Geraldine “Jerrie” Fredritz was born on November 22, 1925, in Newark, Ohio, USA. Her interest in flying began at a very young age when she and her father were once able to fly in the cockpit of a Ford Trimotor. Later she became one of the first female aeronautical engineering students at Ohio State University. In 1957 she commenced formal flight training on a Piper Tri-Pacer and received her private pilot’s licence the following year.

Jerrie became the manager of the Columbus Airport and for the next few years flew whenever she could. Along the way she married a pilot, Russel Mock, and became the mother of three children. She called herself the ‘Flying Housewife’. In 1962, she casually remarked to her husband that she wanted to do something exciting and he perhaps equally idly suggested, “Why don’t you fly around the world?” The idea immediately struck a chord and gradually grew into a detailed plan.

To her amazement she discovered that although Wiley Post had become the first pilot to fly solo around the world as far back as July 1933 and others had repeated the feat, no woman had yet succeeded in doing so. The reason perhaps was that in July 1937, Amelia Earhart and her navigator Fred Noonan went missing, presumed dead, over the Pacific in an attempt to circumnavigate the globe at the equator. Jerrie decided “it was about time a woman did it.” However, she had just 500 hours of flying under her belt, that too only in fair weather. And she had hardly any experience of navigating over the sea. But one thing she did have was confidence that she could do it and determination that she would. So she proceeded to obtain an instrument rating that would permit her to fly in any weather and simultaneously built up her airborne experience. Over the next 18 months she made thorough preparations, studying maps, planning the route, meeting other pilots, poring over flight regulations and obtaining necessary permissions especially from foreign embassies.

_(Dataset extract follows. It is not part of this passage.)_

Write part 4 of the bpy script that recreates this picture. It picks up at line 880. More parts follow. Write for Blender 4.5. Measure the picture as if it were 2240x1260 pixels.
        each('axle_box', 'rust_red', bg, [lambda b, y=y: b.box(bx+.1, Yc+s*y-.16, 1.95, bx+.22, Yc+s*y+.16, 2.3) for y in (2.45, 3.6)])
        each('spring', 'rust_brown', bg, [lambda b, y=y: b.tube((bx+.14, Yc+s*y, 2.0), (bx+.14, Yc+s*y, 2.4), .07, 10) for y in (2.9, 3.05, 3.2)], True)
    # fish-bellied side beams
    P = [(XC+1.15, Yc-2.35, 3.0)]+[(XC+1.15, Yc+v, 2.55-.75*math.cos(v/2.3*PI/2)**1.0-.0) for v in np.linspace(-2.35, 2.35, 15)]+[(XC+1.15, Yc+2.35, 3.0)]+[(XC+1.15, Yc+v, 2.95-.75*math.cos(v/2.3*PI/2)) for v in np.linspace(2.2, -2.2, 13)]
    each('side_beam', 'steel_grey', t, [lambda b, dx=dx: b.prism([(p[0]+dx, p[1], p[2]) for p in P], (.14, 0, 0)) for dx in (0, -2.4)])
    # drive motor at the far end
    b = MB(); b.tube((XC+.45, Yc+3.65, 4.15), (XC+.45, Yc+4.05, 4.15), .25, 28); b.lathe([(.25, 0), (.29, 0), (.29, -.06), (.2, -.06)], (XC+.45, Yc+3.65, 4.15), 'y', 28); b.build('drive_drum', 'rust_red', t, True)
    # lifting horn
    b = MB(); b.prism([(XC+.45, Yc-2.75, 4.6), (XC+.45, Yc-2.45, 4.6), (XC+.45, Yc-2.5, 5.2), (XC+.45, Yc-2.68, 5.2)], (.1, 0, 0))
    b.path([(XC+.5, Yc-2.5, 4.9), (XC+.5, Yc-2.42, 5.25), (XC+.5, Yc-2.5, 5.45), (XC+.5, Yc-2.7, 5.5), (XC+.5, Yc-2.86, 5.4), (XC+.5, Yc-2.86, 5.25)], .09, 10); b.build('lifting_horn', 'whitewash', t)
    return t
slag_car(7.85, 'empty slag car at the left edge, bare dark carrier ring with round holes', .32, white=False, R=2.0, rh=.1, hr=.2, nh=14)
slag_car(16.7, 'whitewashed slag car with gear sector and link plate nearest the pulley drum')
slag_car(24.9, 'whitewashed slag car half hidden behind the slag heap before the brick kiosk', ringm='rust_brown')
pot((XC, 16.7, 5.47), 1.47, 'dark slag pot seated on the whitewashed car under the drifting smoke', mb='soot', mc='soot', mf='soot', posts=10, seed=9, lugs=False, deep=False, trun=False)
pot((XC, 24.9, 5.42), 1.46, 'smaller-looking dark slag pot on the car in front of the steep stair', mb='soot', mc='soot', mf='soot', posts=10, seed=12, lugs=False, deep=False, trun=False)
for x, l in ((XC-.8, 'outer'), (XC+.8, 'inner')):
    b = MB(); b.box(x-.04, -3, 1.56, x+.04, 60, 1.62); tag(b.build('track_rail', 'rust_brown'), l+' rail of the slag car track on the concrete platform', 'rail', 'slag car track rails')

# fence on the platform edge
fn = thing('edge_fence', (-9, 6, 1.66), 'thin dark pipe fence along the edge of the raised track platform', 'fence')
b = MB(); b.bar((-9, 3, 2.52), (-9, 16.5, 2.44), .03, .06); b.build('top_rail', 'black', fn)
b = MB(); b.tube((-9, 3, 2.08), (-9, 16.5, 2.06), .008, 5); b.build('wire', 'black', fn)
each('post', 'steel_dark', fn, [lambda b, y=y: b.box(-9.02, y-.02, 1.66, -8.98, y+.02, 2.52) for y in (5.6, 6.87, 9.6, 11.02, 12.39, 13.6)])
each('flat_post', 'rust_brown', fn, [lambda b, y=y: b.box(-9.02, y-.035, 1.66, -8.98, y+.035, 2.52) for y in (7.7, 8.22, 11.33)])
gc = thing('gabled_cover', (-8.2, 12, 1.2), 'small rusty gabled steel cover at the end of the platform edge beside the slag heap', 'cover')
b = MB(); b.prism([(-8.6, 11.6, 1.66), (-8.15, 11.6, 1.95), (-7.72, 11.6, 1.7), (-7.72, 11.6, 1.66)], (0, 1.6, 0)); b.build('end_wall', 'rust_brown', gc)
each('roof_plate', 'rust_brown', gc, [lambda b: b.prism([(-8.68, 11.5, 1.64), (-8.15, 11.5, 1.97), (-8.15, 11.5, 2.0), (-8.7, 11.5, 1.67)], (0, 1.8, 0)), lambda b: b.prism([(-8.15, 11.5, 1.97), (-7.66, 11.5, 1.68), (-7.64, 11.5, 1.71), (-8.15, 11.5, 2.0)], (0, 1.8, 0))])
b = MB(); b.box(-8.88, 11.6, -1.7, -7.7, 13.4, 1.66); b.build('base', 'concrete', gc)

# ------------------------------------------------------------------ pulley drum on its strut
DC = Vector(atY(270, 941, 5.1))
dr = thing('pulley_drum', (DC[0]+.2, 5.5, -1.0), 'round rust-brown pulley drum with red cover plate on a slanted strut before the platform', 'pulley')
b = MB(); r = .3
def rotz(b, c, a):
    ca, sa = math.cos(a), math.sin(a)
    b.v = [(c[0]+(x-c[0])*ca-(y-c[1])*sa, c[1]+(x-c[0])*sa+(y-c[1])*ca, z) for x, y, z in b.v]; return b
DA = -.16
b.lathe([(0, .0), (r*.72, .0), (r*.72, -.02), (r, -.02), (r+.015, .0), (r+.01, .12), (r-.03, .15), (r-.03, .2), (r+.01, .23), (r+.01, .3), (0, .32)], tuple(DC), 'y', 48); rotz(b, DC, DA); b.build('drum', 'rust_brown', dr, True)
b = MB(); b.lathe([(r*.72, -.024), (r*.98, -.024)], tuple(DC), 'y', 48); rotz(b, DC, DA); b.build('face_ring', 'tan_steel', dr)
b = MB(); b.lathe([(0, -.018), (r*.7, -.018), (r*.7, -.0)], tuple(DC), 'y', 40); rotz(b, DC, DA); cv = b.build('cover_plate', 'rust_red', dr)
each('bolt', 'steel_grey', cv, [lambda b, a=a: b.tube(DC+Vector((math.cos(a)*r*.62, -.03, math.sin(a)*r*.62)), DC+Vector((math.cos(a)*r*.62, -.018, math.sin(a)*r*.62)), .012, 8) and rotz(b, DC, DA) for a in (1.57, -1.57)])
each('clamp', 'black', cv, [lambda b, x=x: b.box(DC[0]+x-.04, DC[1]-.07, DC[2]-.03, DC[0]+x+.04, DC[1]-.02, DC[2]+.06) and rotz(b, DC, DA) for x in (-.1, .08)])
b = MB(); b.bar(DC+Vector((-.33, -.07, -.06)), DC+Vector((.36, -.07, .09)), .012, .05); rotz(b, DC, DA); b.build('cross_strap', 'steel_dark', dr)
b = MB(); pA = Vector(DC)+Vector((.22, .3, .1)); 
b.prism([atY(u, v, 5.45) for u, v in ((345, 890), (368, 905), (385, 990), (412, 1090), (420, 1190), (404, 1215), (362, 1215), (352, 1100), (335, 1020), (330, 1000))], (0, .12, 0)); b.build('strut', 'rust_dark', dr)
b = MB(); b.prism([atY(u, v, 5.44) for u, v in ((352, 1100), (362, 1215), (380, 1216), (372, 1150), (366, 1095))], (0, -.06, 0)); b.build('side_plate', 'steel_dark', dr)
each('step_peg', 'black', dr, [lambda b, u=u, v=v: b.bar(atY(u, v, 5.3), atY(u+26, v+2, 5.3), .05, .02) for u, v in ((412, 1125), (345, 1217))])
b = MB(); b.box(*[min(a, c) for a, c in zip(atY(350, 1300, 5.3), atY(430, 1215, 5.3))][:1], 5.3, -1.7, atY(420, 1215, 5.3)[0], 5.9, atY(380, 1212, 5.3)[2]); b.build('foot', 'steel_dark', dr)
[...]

Her husband helped her with fundraising as well as modifying and preparing the 1953 Cessna 180 aircraft, which was christened ‘Spirit of Columbus’ and assembling all the associated equipment necessary for the flight. The Cessna was a high-wing plane with conventional tail wheel type landing gear. The aircraft’s range was way too low to cross the Pacific, so it was modified by removing the passenger seats and installing three extra fuel tanks which added 692 litres of fuel and increased its range to over 5,600 km. The task was made simpler because Jerrie herself was of small stature, barely over five feet tall and a little more than 100 pounds. The aircraft could remain airborne as long as 25 hours in case of an emergency. The mechanics also fitted a new 225 hp engine. For navigation, the only equipment the plane had was twin radio direction finders (ADF), dual shortrange VHF NAV/Coms, a long-range HF radio, a compass and an autopilot.

On March 19, 1964, Jerrie took off from Columbus, Ohio, at 9:31 a.m., flying in an easterly direction. She had some anxious moments shortly into her flight when she found the HF radio completely dead. As she set out over the Atlantic she also noticed that the two direction finders did not agree with each other. Somehow she managed to navigate towards Bermuda while in and out of clouds, overflew it, realised her error and turned back. She landed without further incident and got her radio aids rectified. The other stops were at Azores, Casablanca, Bone (Algeria), Tripoli, Cairo, Dhahran, Karachi, Delhi, Calcutta, Bangkok, Manila, Guam, Wake Island and Honolulu, before she made it to the mainland United States: Oakland, Tucson, El Paso and Bowling Green. At Cairo she mistakenly landed at a secret military airbase. After she convinced the soldiers that she had no hostile intent she was permitted to resume her journey, this time landing at the correct airport. In Dhahran, Saudi Arabia, the guards refused to believe that this petite woman had actually piloted the Cessna. But when their diligent search of the plane did not reveal a hidden male pilot they erupted in incredulous cheers of admiration at her pluck and skill. She made it a point to appear in public, especially for interviews by the press, in decidedly feminine attire, neat skirts, elegant jackets, pearls and brooches, with hair immaculately coiffed to drive home the point that a woman could be a woman yet fly.

A wildly enthusiastic crowd of over 5,000 people had assembled at the Columbus airport on the evening of April 17, 1964, when Jerrie Mock finally completed her long and arduous flight. She had flown a distance of 37,180 km in 29 days, 11 hours and 59 minutes. The Fédération Aéronautique Internationale (FAI) recognised her as the first woman to fly solo around the world. It also certified her record for speed around the world (eastbound) of 52.75 kmph for Class C1-c landplanes weighing between 1,000 and 1,750 kg. In 1965, it awarded her the Louis Blériot medal.

The Cessna Company put the ‘Spirit of Columbus’ on public display and gave her another Cessna in exchange. Jerrie continued breaking some less noteworthy records before she finally stopped flying in 1968. In 1970, she wrote a book about her flight around the world called Three-Eight Charlie, a reference to the call sign she had used for the flight. Geraldine Mock died on September 30, 2014.